- _Your instructions_
From the listing below, pull out every line where the string "script" appears.
=== Data provided ===
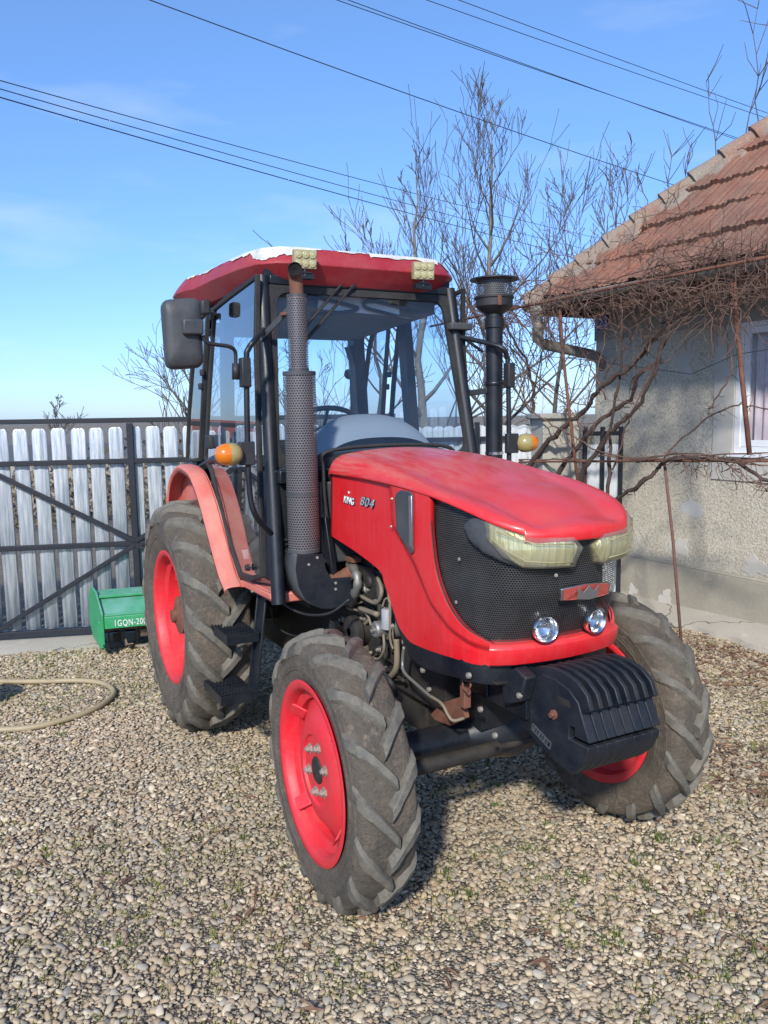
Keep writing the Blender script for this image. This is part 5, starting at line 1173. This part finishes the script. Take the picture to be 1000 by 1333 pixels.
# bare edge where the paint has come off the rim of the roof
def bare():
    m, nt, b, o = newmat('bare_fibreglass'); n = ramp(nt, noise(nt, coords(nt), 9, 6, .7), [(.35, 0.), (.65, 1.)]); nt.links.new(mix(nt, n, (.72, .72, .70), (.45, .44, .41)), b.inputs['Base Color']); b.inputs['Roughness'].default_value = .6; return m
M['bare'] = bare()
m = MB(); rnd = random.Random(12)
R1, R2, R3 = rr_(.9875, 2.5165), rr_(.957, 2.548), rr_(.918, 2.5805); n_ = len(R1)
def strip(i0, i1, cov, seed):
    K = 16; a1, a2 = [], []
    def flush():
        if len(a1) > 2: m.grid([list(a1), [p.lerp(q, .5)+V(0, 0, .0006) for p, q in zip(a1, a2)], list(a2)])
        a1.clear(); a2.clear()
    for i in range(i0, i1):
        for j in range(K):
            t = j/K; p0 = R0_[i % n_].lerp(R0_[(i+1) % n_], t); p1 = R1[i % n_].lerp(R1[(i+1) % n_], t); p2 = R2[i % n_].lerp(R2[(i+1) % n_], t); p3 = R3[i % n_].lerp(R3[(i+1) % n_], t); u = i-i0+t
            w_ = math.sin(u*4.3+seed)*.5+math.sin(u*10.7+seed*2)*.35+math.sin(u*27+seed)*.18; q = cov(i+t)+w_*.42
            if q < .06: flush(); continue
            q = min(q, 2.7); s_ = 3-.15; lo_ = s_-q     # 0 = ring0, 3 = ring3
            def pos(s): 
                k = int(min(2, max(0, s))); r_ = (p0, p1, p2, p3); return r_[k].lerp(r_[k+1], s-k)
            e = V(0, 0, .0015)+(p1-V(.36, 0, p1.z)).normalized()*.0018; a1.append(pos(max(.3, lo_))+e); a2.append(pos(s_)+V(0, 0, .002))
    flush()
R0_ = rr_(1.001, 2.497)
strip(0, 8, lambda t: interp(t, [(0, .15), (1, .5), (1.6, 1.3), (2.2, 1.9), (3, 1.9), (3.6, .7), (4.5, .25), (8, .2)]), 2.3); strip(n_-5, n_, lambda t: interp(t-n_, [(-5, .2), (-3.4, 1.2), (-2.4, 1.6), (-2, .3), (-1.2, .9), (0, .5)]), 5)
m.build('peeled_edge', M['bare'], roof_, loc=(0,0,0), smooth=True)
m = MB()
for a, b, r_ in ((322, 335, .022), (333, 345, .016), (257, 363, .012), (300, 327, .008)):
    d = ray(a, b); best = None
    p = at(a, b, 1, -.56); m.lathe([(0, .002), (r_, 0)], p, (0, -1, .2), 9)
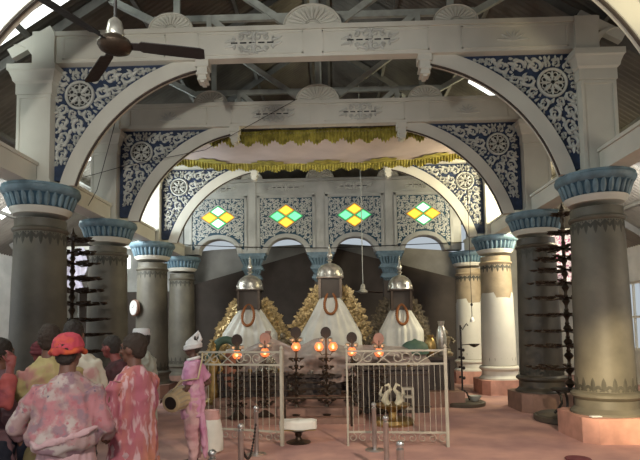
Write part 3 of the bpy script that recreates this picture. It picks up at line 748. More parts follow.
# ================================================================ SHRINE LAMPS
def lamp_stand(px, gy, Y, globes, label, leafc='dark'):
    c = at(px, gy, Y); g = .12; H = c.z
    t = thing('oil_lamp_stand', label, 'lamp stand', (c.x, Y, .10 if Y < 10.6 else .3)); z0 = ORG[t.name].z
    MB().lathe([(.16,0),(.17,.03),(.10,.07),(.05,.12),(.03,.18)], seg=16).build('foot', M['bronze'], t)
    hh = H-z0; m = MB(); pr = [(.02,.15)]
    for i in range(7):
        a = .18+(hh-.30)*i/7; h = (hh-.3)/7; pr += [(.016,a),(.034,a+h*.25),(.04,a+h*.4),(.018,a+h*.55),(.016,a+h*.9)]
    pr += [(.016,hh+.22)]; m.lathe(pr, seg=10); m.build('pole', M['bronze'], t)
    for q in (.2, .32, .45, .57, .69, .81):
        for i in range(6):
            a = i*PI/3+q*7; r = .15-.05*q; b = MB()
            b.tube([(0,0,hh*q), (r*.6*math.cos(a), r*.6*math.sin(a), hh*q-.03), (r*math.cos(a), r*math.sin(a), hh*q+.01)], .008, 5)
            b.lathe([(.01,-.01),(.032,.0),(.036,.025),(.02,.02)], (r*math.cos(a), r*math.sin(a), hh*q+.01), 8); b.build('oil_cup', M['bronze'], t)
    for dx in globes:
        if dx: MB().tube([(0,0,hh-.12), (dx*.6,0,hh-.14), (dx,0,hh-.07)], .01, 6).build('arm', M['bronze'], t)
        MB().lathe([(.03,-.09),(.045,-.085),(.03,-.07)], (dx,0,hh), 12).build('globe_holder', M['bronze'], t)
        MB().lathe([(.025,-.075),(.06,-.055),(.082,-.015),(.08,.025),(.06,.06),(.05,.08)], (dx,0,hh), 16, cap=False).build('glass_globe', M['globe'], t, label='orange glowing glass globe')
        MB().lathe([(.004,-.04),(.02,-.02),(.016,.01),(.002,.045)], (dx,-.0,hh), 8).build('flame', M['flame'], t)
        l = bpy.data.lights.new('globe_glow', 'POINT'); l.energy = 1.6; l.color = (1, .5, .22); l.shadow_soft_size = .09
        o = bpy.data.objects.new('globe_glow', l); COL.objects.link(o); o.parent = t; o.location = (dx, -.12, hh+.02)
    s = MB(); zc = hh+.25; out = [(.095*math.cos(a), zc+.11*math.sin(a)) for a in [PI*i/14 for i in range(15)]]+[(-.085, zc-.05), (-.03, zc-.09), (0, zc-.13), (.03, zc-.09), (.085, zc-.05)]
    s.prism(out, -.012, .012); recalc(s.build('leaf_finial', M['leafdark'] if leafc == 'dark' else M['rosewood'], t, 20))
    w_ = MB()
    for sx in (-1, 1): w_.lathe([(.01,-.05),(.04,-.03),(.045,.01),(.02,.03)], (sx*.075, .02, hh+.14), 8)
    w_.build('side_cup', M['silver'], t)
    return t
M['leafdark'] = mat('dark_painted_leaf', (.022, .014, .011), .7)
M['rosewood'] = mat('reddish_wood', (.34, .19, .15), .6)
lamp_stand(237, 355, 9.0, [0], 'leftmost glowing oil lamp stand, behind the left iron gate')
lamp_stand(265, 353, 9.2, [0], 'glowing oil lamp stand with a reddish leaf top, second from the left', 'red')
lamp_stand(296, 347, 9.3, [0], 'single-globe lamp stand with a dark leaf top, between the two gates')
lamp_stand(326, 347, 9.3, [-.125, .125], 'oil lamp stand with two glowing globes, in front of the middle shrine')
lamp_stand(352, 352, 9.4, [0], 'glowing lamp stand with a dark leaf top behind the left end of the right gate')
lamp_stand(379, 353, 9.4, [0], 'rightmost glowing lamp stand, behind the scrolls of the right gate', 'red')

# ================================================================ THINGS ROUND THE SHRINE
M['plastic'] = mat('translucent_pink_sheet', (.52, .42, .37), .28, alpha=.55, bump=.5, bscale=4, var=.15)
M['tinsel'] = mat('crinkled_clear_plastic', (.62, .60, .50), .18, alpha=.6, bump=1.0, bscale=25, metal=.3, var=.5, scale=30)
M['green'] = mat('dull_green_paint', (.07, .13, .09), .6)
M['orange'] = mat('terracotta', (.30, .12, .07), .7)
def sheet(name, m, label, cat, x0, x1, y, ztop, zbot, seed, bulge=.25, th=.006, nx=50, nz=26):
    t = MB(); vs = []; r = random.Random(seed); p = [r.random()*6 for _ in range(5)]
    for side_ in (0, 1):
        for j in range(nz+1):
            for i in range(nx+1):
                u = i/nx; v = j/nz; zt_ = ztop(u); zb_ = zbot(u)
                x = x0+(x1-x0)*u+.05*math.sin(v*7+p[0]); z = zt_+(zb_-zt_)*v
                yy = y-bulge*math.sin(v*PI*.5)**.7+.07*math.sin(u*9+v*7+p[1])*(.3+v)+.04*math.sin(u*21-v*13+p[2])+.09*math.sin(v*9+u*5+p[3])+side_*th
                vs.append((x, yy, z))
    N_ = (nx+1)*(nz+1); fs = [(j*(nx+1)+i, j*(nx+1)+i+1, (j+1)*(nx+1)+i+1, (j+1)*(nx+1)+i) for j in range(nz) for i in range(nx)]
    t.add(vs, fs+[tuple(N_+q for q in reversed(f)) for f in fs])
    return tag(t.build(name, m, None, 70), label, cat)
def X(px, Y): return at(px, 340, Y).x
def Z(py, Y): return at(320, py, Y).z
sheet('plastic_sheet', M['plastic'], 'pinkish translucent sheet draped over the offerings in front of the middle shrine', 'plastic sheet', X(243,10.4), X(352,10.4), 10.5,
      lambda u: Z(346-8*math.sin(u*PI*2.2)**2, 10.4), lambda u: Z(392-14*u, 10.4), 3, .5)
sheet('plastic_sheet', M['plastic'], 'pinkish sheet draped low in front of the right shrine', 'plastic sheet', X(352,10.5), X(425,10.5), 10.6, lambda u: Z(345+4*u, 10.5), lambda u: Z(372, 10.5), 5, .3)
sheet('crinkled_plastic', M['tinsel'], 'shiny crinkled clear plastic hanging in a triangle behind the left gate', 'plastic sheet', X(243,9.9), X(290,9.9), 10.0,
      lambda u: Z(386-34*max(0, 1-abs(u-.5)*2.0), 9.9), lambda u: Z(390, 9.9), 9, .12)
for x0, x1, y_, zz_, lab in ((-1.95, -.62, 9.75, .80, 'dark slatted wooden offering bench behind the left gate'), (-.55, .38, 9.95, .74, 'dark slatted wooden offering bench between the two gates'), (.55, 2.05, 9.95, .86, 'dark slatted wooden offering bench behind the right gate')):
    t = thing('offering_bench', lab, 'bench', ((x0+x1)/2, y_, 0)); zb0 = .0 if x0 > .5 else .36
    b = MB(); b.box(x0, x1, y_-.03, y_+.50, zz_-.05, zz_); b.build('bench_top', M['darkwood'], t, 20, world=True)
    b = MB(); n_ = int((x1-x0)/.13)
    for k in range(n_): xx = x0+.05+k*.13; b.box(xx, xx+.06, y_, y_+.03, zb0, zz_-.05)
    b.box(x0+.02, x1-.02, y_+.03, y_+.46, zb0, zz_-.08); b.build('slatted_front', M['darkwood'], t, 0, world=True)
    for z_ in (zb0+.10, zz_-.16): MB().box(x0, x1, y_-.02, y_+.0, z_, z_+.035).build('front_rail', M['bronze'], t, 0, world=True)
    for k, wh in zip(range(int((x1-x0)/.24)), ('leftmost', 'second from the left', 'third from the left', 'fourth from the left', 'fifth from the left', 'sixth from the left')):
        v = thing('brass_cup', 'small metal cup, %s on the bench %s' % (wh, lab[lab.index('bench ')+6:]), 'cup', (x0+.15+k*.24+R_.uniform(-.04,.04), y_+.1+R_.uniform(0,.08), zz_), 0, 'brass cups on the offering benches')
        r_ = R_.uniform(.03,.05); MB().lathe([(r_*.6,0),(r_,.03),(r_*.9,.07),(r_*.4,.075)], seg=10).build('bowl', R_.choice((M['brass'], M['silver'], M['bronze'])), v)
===
- _Right answer_
Keep writing the Blender script for this image. This is part 5, starting at line 1173. This part finishes the script. Take the picture to be 1000 by 1333 pixels.
Write part 3 of the bpy script that recreates this picture. It picks up at line 748. More parts follow.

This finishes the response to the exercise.